If Perline is right and women only communities are what it takes to empower feminine presence in Free Software: please do it. Production and quality is the only stuff that matters, whatever the means you have to use. You have my full support to exclude me from your workshop the time it will take for you to produce enough software in order to be respected. Even if it is kind of strange.


On internet though -dear women- you should try cross dressing. And if you want to fully understand men, maybe you should even try cross dressing on a dating site, in games, on IRC to understand the bias we all experience...

In fact, I praise everyone to walk in the other's shoes by cross dressing on internet. 


One of the stuff that bugs me though is: are we really aiming at the right issues. Behind the gender issues wouldn't we miss a broader issue? Why was free software shaped the way it was, and what is the invisible barrier that keeps not only women, but also a lot of other minorities out of free software? And shouldn't we measure in an objective way the diversity (economic, geographic) so that we can measure the impact of our actions?

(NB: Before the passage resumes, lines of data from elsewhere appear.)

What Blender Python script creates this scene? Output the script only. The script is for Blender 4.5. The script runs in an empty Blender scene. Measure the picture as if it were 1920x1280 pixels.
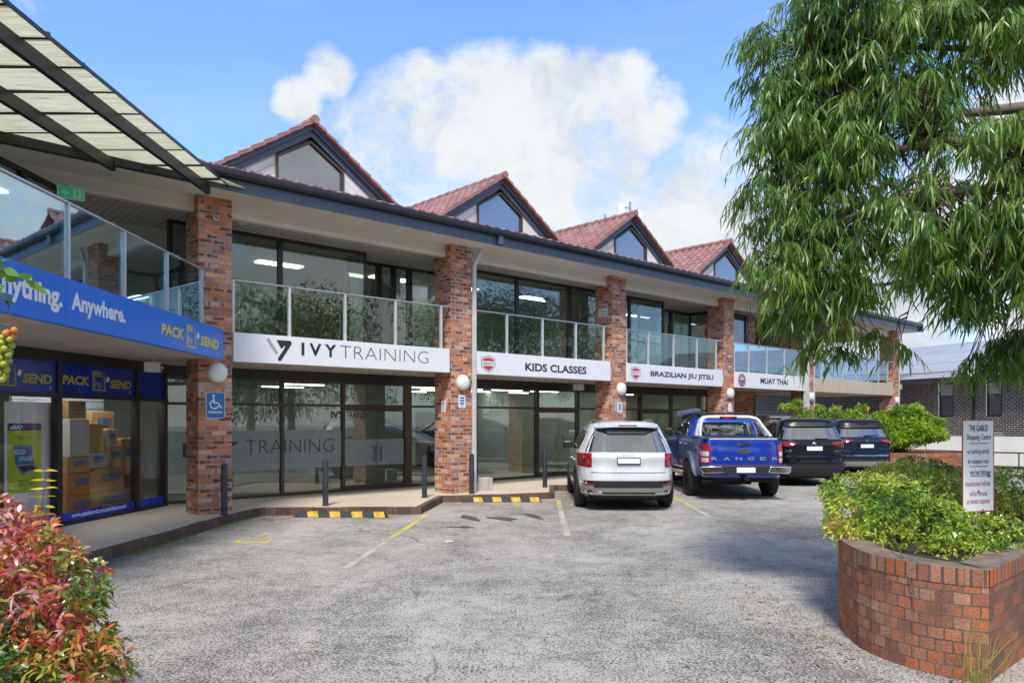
import bpy, bmesh, math, random
import numpy as np
from mathutils import Matrix, Vector
R = math.radians
random.seed(7); rng = np.random.default_rng(11)
scn = bpy.context.scene
COL = scn.collection

# ------------------------------------------------------------------ camera
cam = bpy.data.cameras.new('camera'); cam_o = bpy.data.objects.new('camera', cam); COL.objects.link(cam_o)
cam_o.location = (0, 0, 1.85); cam_o.rotation_euler = (R(90), 0, 0)
cam.sensor_width = 36; cam.lens = 26.48; cam.shift_y = 0.0753
cam.clip_start = 0.05; cam.clip_end = 3000
scn.camera = cam_o

# ------------------------------------------------------------------ light
SUN_DIR = Vector((-0.10, -1.0, 1.32)).normalized()          # towards the sun
el = math.asin(SUN_DIR.z); az = math.atan2(SUN_DIR.x, SUN_DIR.y)
sun = bpy.data.lights.new('sun', 'SUN'); sun.energy = 2.2; sun.angle = R(11.0); sun.color = (1.0, 0.955, 0.89)
sun_o = bpy.data.objects.new('sun', sun); COL.objects.link(sun_o); sun_o.location = (10, -30, 40)
sun_o.rotation_euler = SUN_DIR.to_track_quat('Z', 'Y').to_euler()
scn.view_settings.view_transform = 'Standard'; scn.view_settings.look = 'None'
scn.view_settings.exposure = 1.0; scn.view_settings.gamma = 1.0; scn.view_settings.use_curve_mapping = False
scn.cycles.max_bounces = 8; scn.cycles.transparent_max_bounces = 14; scn.cycles.use_denoising = True
scn.cycles.diffuse_bounces = 4; scn.cycles.glossy_bounces = 4; scn.cycles.sample_clamp_indirect = 6.0
scn.cycles.caustics_reflective = False; scn.cycles.caustics_refractive = False

class NT:
    """small wrapper that keeps node trees short"""
    def __init__(s, nt): s.nt = nt; nt.nodes.clear()
    def n(s, t, **kw):
        x = s.nt.nodes.new(t)
        for k, v in kw.items():
            if k.startswith('i_'):
                key = k[2:]; key = int(key) if key.isdigit() else key.replace('_', ' ')
                x.inputs[key].default_value = v
            else: setattr(x, k, v)
        return x
    def l(s, a, b): s.nt.links.new(a, b)
    def put(s, node, key, v):
        if isinstance(v, (int, float, tuple)): node.inputs[key].default_value = v
        else: s.l(v, node.inputs[key])
    def m(s, op, a, b=0.0, c=0.0, clamp=False):
        x = s.n('ShaderNodeMath', operation=op, use_clamp=clamp)
        s.put(x, 0, a)
        if op not in ('FLOOR', 'ABSOLUTE', 'FRACT', 'SINE', 'SQRT'): s.put(x, 1, b)
        if op in ('MULTIPLY_ADD', 'SMOOTH_MIN'): s.put(x, 2, c)
        return x.outputs[0]
    def ss(s, v, lo, hi, o0=0.0, o1=1.0):
        x = s.n('ShaderNodeMapRange', interpolation_type='SMOOTHSTEP')
        s.put(x, 0, v); s.put(x, 1, lo); s.put(x, 2, hi); s.put(x, 3, o0); s.put(x, 4, o1)
        return x.outputs[0]
    def ramp(s, v, stops, interp='LINEAR'):
        x = s.n('ShaderNodeValToRGB'); e = x.color_ramp; e.interpolation = interp
        while len(e.elements) < len(stops): e.elements.new(0.5)
        for q, (p, c) in zip(e.elements, stops): q.position = p; q.color = (*c, 1) if len(c) == 3 else c
        s.put(x, 0, v); return x.outputs[0]
    def mix(s, f, a, b, blend='MIX'):
        x = s.n('ShaderNodeMix', data_type='RGBA', blend_type=blend)
        s.put(x, 0, f)
        for k, v in ((6, a), (7, b)):
            if isinstance(v, tuple): x.inputs[k].default_value = (*v[:3], 1)
            else: s.l(v, x.inputs[k])
        return x.outputs[2]
    def noise(s, vec, scale, detail=3.0, rough=0.5, dist=0.0, dim='3D'):
        x = s.n('ShaderNodeTexNoise', noise_dimensions=dim); 
        if vec is not None: s.l(vec, x.inputs['Vector'])
        s.put(x, 'Scale', scale); s.put(x, 'Detail', detail); s.put(x, 'Roughness', rough); s.put(x, 'Distortion', dist)
        return x.outputs['Fac']
    def coord(s, k='Object'): return s.n('ShaderNodeTexCoord').outputs[k]
    def vmul(s, v, t):
        x = s.n('ShaderNodeVectorMath', operation='MULTIPLY'); s.l(v, x.inputs[0]); x.inputs[1].default_value = t; return x.outputs[0]
    def vadd(s, v, t):
        x = s.n('ShaderNodeVectorMath', operation='ADD'); s.l(v, x.inputs[0]); x.inputs[1].default_value = t; return x.outputs[0]
    def dot(s, v, t):
        x = s.n('ShaderNodeVectorMath', operation='DOT_PRODUCT'); s.l(v, x.inputs[0]); x.inputs[1].default_value = t; return x.outputs['Value']
    def bump(s, h, st=0.3, d=0.01):
        x = s.n('ShaderNodeBump'); s.put(x, 'Strength', st); s.put(x, 'Distance', d); s.l(h, x.inputs['Height']); return x.outputs[0]

# ------------------------------------------------------------------ world: sky and cumulus
w = bpy.data.worlds.new('World'); scn.world = w; w.use_nodes = True
T = NT(w.node_tree)
sky = T.n('ShaderNodeTexSky', sky_type='NISHITA', sun_disc=False, sun_elevation=el, sun_rotation=az)
sky.air_density = 1.0; sky.dust_density = 0.6; sky.ozone_density = 3.0
gen = T.coord('Generated')
def dirv(u, v):
    d = Vector(((u - 960) / 1412.5, 1.0, (784.6 - v) / 1412.5)); d.normalize(); return tuple(d)
blobs = [(690, 300, .075), (770, 235, .070), (805, 175, .045), (850, 275, .10), (945, 235, .09), (1020, 190, .065), (1100, 215, .075), (1165, 185, .055), (1200, 230, .06), (1065, 300, .11),
         (950, 340, .13), (800, 350, .12), (700, 350, .085), (1150, 300, .06), (610, 135, .034), (560, 185, .032), (1330, 400, .11), (1250, 415, .08), (1400, 440, .14), (1700, 640, .22), (1500, 520, .15),
         (1080, 380, .10), (900, 410, .14), (1000, 430, .12), (1180, 440, .10), (300, 700, .2), (2300, 350, .26), (-500, 300, .3), (-900, 600, .35), (760, 400, .10)]
fld = None
for u, v, rr in blobs:
    q = T.ss(T.dot(gen, dirv(u, v)), math.cos(rr * 1.28), math.cos(rr * .12))
    fld = q if fld is None else T.m('MAXIMUM', fld, q)
nz = T.noise(T.vmul(gen, (1, 1, 1.35)), 7.0, 9, .60, .5)
nz2 = T.noise(T.vadd(gen, (3.1, 1.7, .4)), 2.6, 6, .55, .3)
nzb = T.noise(T.vadd(T.vmul(gen, (1, 1, 1.2)), (.7, 2.1, .9)), 17.0, 6, .62, .3)
den = T.m('ADD', T.m('MULTIPLY', fld, .80), T.m('ADD', T.m('MULTIPLY', T.m('SUBTRACT', nz, .5), 2.15), T.m('MULTIPLY', T.m('SUBTRACT', nzb, .5), .7)))
front = T.m('MULTIPLY', T.ss(den, .20, .84), T.ss(fld, .02, .22))
behind = T.ss(T.dot(gen, (0, -1, .05)), -.25, .15)             # broken cloud over the rest of the sky
rest = T.m('MULTIPLY', T.ss(T.m('ADD', T.m('MULTIPLY', nz2, .6), T.m('MULTIPLY', nz, .4)), .43, .53), behind)
veil = T.m('MULTIPLY', T.ss(T.noise(T.vmul(gen, (1.2, 1, 3.0)), 2.4, 5, .6, .6), .42, .75), .16)
low = T.ss(T.dot(gen, (0, 0, 1)), .30, .05, 0, .30)
cov = T.m('MAXIMUM', T.m('MAXIMUM', front, rest), T.m('MAXIMUM', veil, low))
shade = T.ss(T.m('ADD', T.m('MULTIPLY', T.noise(T.vadd(gen, (.3, .2, .05)), 6.0, 6, .55, .3), .6), T.m('MULTIPLY', nzb, .4)), .38, .58)
ccol = T.mix(shade, (.64, .71, .79), (.86, .885, .90))
skyc = T.mix(1.0, sky.outputs[0], (.80, .95, 1.16), 'MULTIPLY')
bg1 = T.n('ShaderNodeBackground', i_Strength=0.138); T.l(skyc, bg1.inputs[0])
bg2 = T.n('ShaderNodeBackground', i_Strength=0.525); T.l(ccol, bg2.inputs[0])
mx = T.n('ShaderNodeMixShader'); T.l(cov, mx.inputs[0]); T.l(bg1.outputs[0], mx.inputs[1]); T.l(bg2.outputs[0], mx.inputs[2])
T.l(mx.outputs[0], T.n('ShaderNodeOutputWorld').inputs[0])

# ------------------------------------------------------------------ materials
def new_mat(name):
    m = bpy.data.materials.new(name); m.use_nodes = True; return m, NT(m.node_tree)
def out(T, sh): T.l(sh, T.n('ShaderNodeOutputMaterial').inputs[0])
def pbsdf(T, col=(.5, .5, .5), rough=.5, metal=0.0, spec=.5, coat=0.0, normal=None, **kw):
    p = T.n('ShaderNodeBsdfPrincipled')
    for k, v in (('Base Color', col), ('Roughness', rough), ('Metallic', metal), ('Specular IOR Level', spec), ('Coat Weight', coat)):
        if isinstance(v, tuple): p.inputs[k].default_value = (*v[:3], 1)
        else: T.put(p, k, v)
    p.inputs['Coat Roughness'].default_value = .04
    for k, v in kw.items(): T.put(p, k.replace('_', ' '), (*v, 1) if isinstance(v, tuple) and len(v) == 3 else v)
    if normal is not None: T.l(normal, p.inputs['Normal'])
    return p.outputs[0]
def plain(name, col, rough=.5, metal=0.0, spec=.5, coat=0.0, var=.12, scale=3.0, bump=0.0):
    """one paint or metal with a little grime and unevenness of its own"""
    m, T = new_mat(name); o = T.coord()
    n1 = T.noise(o, scale, 5, .6)
    k = T.ss(n1, .25, .75, 1 - var, 1 + var * .6)
    c = T.mix(1.0, (col[0], col[1], col[2]), k, 'MULTIPLY')
    rg = T.ss(n1, .2, .8, max(.02, rough - .08), min(1, rough + .08))
    nb = T.bump(T.noise(o, scale * 22, 3), bump, .004) if bump else None
    out(T, pbsdf(T, c, rg, metal, spec, coat, nb)); return m
def emis(name, col, s):
    m, T = new_mat(name); out(T, pbsdf(T, tuple(min(.8, x * .8) for x in col), .4, Emission_Color=col, Emission_Strength=s)); return m
def glass(name, tint, f0=.06, rough=0.0, mirror=(1, 1, 1)):
    """thin sheet: tinted see-through with a mirror share that grows towards grazing (same on both faces)"""
    m, T = new_mat(name)
    tr = T.n('ShaderNodeBsdfTransparent'); tr.inputs[0].default_value = (*[x ** .5 for x in tint], 1)
    gl = T.n('ShaderNodeBsdfGlossy', i_Roughness=rough); gl.inputs[0].default_value = (*mirror, 1)
    nb = T.bump(T.noise(T.coord(), 1.1, 2), .05, .02); T.l(nb, gl.inputs['Normal'])
    ge = T.n('ShaderNodeNewGeometry'); dp = T.n('ShaderNodeVectorMath', operation='DOT_PRODUCT'); T.l(ge.outputs['Incoming'], dp.inputs[0]); T.l(ge.outputs['Normal'], dp.inputs[1])
    k = T.m('POWER', T.m('SUBTRACT', 1.0, T.m('ABSOLUTE', dp.outputs['Value'])), 5.0)
    fac = T.m('MULTIPLY_ADD', k, (1 - f0) * .6, f0)
    mx = T.n('ShaderNodeMixShader'); T.l(fac, mx.inputs[0]); T.l(tr.outputs[0], mx.inputs[1]); T.l(gl.outputs[0], mx.inputs[2])
    out(T, mx.outputs[0]); return m

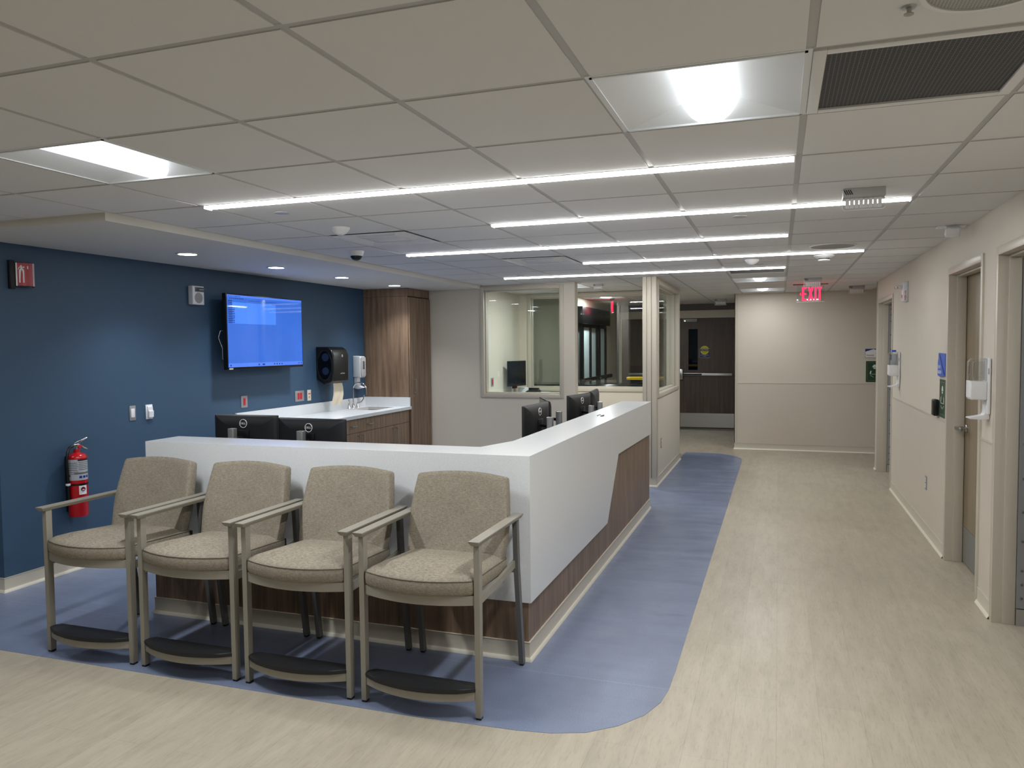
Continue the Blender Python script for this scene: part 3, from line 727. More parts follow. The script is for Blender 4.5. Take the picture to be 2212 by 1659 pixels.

I will make a wild guess however ... Free Software is probably regressing in terms of diversity since we are becoming more and more «experts». And, we might observe more and more people leaving the way pierre 303 left stack exchange.

But as I said before, without a survey we babble nonsense: we don't give ourself the means to measure the impact of our actions and to understand the real nature of the problem. 

1 comment:

Matthias Rahlf said...

Wow, that was a once-a-year post. Informed, intelligent, surprising and mind changing. I thought I had a fairly complete view on the issue, but you expanded my views. Thanks and praises on you.